Given such an investment climate - in which not just a few million people but more than 20 million US households would be affected - there are bound to be severe psychological and economic reactions. Those who have found a comfortable home in markets may have to sell shares at a considerable loss to finance house purchases, university educations or retirements. Even if there are only paper losses, people who have never been through a bear market before will feel much poorer and the economy as a whole could suffer. And the prospect of such a development seems very strong given the recent rise in US interest rates and the indications from the Fed that it will do more of the same in response to robust economic growth.
There are other macroeconomic and global considerations. Record numbers of Americans have been investing in funds specialising in emerging markets or foreign equities.
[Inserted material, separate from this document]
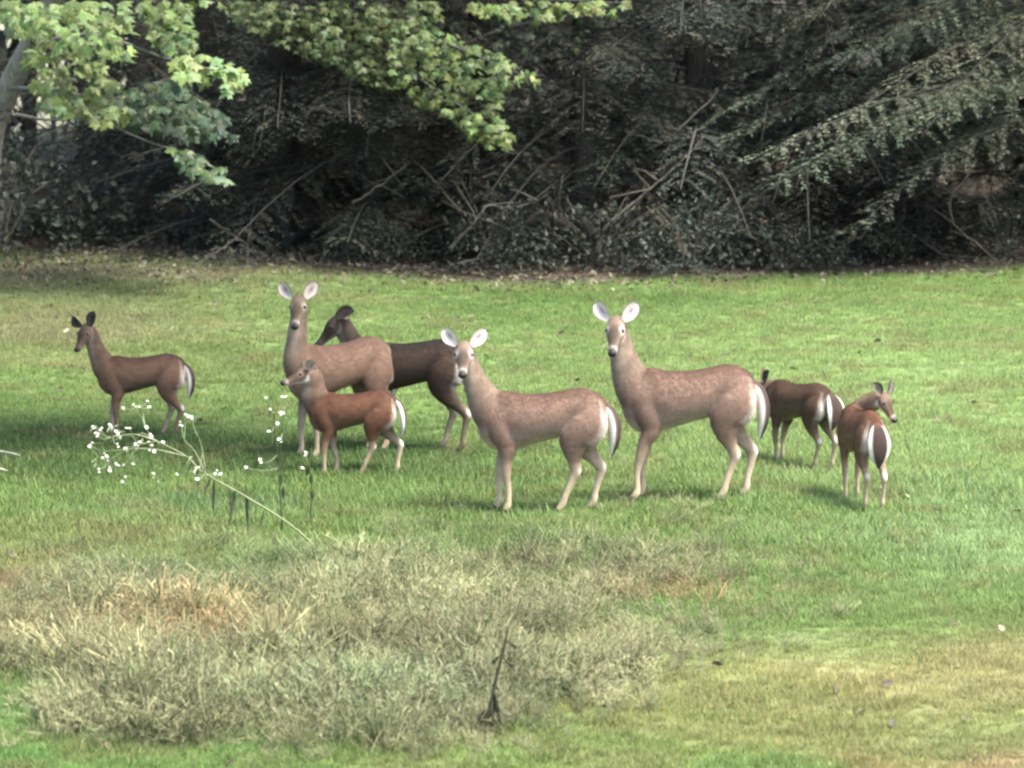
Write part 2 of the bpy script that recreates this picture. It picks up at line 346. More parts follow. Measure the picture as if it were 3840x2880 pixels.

This outflow of capital has resulted in a boom on Asian and Latin American markets that could turn to bust if these investors retreat.
Finally, the growth not just of mutual funds but the entire range of investments in the parallel banking system may severely restrict the Fed's ability both to feel the pulse of the US economy and then to influence it.
The parallel system greatly reduces the primary role of banks in transmitting monetary policy and deploying central bank liquidity to prevent disruptions and manage crises. Even the Fed acknowledges that its traditional leverage in the markets is falling away.
So for better or worse, there is bound to be more government intervention in the parallel banking system, with the main focus on mutual funds.